§ **COLLECTED DATA**
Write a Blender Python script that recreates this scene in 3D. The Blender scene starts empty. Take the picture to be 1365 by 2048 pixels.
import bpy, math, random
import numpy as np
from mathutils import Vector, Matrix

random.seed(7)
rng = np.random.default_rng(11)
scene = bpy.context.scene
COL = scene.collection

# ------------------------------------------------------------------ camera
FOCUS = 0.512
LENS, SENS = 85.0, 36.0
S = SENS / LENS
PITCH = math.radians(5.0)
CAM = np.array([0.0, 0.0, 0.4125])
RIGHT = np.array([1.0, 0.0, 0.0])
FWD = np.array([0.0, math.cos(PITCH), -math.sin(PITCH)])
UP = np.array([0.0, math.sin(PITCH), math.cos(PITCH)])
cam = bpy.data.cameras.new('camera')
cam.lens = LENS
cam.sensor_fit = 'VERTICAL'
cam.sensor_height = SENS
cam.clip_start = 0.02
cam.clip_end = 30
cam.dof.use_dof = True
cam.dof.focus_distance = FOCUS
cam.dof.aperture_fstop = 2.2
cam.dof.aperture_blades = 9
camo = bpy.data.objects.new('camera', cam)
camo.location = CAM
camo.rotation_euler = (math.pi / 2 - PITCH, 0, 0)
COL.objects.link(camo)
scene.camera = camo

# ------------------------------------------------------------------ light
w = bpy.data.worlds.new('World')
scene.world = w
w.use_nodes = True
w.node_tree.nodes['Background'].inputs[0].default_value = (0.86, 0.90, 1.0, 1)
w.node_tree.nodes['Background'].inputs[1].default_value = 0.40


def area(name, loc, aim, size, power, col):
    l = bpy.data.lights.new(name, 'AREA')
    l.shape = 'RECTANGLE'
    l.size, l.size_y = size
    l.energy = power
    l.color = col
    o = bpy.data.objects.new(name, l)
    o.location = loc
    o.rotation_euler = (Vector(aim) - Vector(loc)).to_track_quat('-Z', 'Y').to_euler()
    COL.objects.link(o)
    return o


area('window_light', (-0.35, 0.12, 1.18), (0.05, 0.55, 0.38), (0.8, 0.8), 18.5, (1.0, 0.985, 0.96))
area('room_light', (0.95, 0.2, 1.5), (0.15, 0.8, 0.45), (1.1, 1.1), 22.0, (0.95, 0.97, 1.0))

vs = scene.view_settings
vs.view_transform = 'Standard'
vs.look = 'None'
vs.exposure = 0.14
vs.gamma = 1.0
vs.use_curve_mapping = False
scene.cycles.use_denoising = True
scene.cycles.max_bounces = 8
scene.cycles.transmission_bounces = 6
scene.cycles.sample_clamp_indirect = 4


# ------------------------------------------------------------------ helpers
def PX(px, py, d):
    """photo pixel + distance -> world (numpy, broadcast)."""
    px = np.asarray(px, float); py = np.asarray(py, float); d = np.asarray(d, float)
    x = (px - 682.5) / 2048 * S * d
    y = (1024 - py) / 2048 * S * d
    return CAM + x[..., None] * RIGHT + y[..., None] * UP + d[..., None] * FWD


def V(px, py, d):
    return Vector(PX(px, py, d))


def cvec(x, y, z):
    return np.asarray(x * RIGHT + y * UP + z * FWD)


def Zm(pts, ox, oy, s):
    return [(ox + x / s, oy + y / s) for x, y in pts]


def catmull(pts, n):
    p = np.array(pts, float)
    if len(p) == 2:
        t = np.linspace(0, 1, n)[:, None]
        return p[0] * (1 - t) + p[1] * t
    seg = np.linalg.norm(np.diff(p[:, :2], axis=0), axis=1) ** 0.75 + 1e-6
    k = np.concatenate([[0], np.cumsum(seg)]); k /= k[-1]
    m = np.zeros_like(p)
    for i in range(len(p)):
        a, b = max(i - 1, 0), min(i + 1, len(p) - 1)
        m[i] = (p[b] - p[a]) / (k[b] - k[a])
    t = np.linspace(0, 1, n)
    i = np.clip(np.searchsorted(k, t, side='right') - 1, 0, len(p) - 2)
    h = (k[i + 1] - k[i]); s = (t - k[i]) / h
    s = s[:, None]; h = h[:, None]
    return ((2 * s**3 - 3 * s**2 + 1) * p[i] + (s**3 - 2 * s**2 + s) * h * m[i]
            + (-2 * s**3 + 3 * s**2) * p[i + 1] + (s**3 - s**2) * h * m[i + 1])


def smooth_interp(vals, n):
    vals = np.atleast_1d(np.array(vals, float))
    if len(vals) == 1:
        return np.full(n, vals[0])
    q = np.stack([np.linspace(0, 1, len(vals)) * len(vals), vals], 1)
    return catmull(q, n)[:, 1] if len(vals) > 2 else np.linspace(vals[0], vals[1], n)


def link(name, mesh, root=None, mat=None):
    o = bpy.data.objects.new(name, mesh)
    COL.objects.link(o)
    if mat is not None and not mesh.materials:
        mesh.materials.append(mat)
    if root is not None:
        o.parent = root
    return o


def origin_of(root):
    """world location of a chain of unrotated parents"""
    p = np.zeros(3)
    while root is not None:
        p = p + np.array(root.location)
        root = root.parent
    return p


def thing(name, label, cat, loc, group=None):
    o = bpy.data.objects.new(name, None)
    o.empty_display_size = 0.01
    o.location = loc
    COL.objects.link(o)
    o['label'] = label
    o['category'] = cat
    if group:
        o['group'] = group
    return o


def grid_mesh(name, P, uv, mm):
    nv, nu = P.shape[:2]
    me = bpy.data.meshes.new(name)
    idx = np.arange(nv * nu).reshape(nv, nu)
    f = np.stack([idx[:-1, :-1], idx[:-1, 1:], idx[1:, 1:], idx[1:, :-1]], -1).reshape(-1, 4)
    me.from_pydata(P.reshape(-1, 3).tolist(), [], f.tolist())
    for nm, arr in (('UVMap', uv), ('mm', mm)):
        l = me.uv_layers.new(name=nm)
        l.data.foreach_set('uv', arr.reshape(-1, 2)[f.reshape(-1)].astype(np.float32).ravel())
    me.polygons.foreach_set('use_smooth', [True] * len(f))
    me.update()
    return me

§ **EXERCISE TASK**
Retype the material above, line by line, exactly.

§ **COMPLETE ANSWER**
Write a Blender Python script that recreates this scene in 3D. The Blender scene starts empty. Take the picture to be 1365 by 2048 pixels.
import bpy, math, random
import numpy as np
from mathutils import Vector, Matrix

random.seed(7)
rng = np.random.default_rng(11)
scene = bpy.context.scene
COL = scene.collection

# ------------------------------------------------------------------ camera
FOCUS = 0.512
LENS, SENS = 85.0, 36.0
S = SENS / LENS
PITCH = math.radians(5.0)
CAM = np.array([0.0, 0.0, 0.4125])
RIGHT = np.array([1.0, 0.0, 0.0])
FWD = np.array([0.0, math.cos(PITCH), -math.sin(PITCH)])
UP = np.array([0.0, math.sin(PITCH), math.cos(PITCH)])
cam = bpy.data.cameras.new('camera')
cam.lens = LENS
cam.sensor_fit = 'VERTICAL'
cam.sensor_height = SENS
cam.clip_start = 0.02
cam.clip_end = 30
cam.dof.use_dof = True
cam.dof.focus_distance = FOCUS
cam.dof.aperture_fstop = 2.2
cam.dof.aperture_blades = 9
camo = bpy.data.objects.new('camera', cam)
camo.location = CAM
camo.rotation_euler = (math.pi / 2 - PITCH, 0, 0)
COL.objects.link(camo)
scene.camera = camo

# ------------------------------------------------------------------ light
w = bpy.data.worlds.new('World')
scene.world = w
w.use_nodes = True
w.node_tree.nodes['Background'].inputs[0].default_value = (0.86, 0.90, 1.0, 1)
w.node_tree.nodes['Background'].inputs[1].default_value = 0.40


def area(name, loc, aim, size, power, col):
    l = bpy.data.lights.new(name, 'AREA')
    l.shape = 'RECTANGLE'
    l.size, l.size_y = size
    l.energy = power
    l.color = col
    o = bpy.data.objects.new(name, l)
    o.location = loc
    o.rotation_euler = (Vector(aim) - Vector(loc)).to_track_quat('-Z', 'Y').to_euler()
    COL.objects.link(o)
    return o


area('window_light', (-0.35, 0.12, 1.18), (0.05, 0.55, 0.38), (0.8, 0.8), 18.5, (1.0, 0.985, 0.96))
area('room_light', (0.95, 0.2, 1.5), (0.15, 0.8, 0.45), (1.1, 1.1), 22.0, (0.95, 0.97, 1.0))

vs = scene.view_settings
vs.view_transform = 'Standard'
vs.look = 'None'
vs.exposure = 0.14
vs.gamma = 1.0
vs.use_curve_mapping = False
scene.cycles.use_denoising = True
scene.cycles.max_bounces = 8
scene.cycles.transmission_bounces = 6
scene.cycles.sample_clamp_indirect = 4


# ------------------------------------------------------------------ helpers
def PX(px, py, d):
    """photo pixel + distance -> world (numpy, broadcast)."""
    px = np.asarray(px, float); py = np.asarray(py, float); d = np.asarray(d, float)
    x = (px - 682.5) / 2048 * S * d
    y = (1024 - py) / 2048 * S * d
    return CAM + x[..., None] * RIGHT + y[..., None] * UP + d[..., None] * FWD


def V(px, py, d):
    return Vector(PX(px, py, d))


def cvec(x, y, z):
    return np.asarray(x * RIGHT + y * UP + z * FWD)


def Zm(pts, ox, oy, s):
    return [(ox + x / s, oy + y / s) for x, y in pts]


def catmull(pts, n):
    p = np.array(pts, float)
    if len(p) == 2:
        t = np.linspace(0, 1, n)[:, None]
        return p[0] * (1 - t) + p[1] * t
    seg = np.linalg.norm(np.diff(p[:, :2], axis=0), axis=1) ** 0.75 + 1e-6
    k = np.concatenate([[0], np.cumsum(seg)]); k /= k[-1]
    m = np.zeros_like(p)
    for i in range(len(p)):
        a, b = max(i - 1, 0), min(i + 1, len(p) - 1)
        m[i] = (p[b] - p[a]) / (k[b] - k[a])
    t = np.linspace(0, 1, n)
    i = np.clip(np.searchsorted(k, t, side='right') - 1, 0, len(p) - 2)
    h = (k[i + 1] - k[i]); s = (t - k[i]) / h
    s = s[:, None]; h = h[:, None]
    return ((2 * s**3 - 3 * s**2 + 1) * p[i] + (s**3 - 2 * s**2 + s) * h * m[i]
            + (-2 * s**3 + 3 * s**2) * p[i + 1] + (s**3 - s**2) * h * m[i + 1])


def smooth_interp(vals, n):
    vals = np.atleast_1d(np.array(vals, float))
    if len(vals) == 1:
        return np.full(n, vals[0])
    q = np.stack([np.linspace(0, 1, len(vals)) * len(vals), vals], 1)
    return catmull(q, n)[:, 1] if len(vals) > 2 else np.linspace(vals[0], vals[1], n)


def link(name, mesh, root=None, mat=None):
    o = bpy.data.objects.new(name, mesh)
    COL.objects.link(o)
    if mat is not None and not mesh.materials:
        mesh.materials.append(mat)
    if root is not None:
        o.parent = root
    return o


def origin_of(root):
    """world location of a chain of unrotated parents"""
    p = np.zeros(3)
    while root is not None:
        p = p + np.array(root.location)
        root = root.parent
    return p


def thing(name, label, cat, loc, group=None):
    o = bpy.data.objects.new(name, None)
    o.empty_display_size = 0.01
    o.location = loc
    COL.objects.link(o)
    o['label'] = label
    o['category'] = cat
    if group:
        o['group'] = group
    return o


def grid_mesh(name, P, uv, mm):
    nv, nu = P.shape[:2]
    me = bpy.data.meshes.new(name)
    idx = np.arange(nv * nu).reshape(nv, nu)
    f = np.stack([idx[:-1, :-1], idx[:-1, 1:], idx[1:, 1:], idx[1:, :-1]], -1).reshape(-1, 4)
    me.from_pydata(P.reshape(-1, 3).tolist(), [], f.tolist())
    for nm, arr in (('UVMap', uv), ('mm', mm)):
        l = me.uv_layers.new(name=nm)
        l.data.foreach_set('uv', arr.reshape(-1, 2)[f.reshape(-1)].astype(np.float32).ravel())
    me.polygons.foreach_set('use_smooth', [True] * len(f))
    me.update()
    return me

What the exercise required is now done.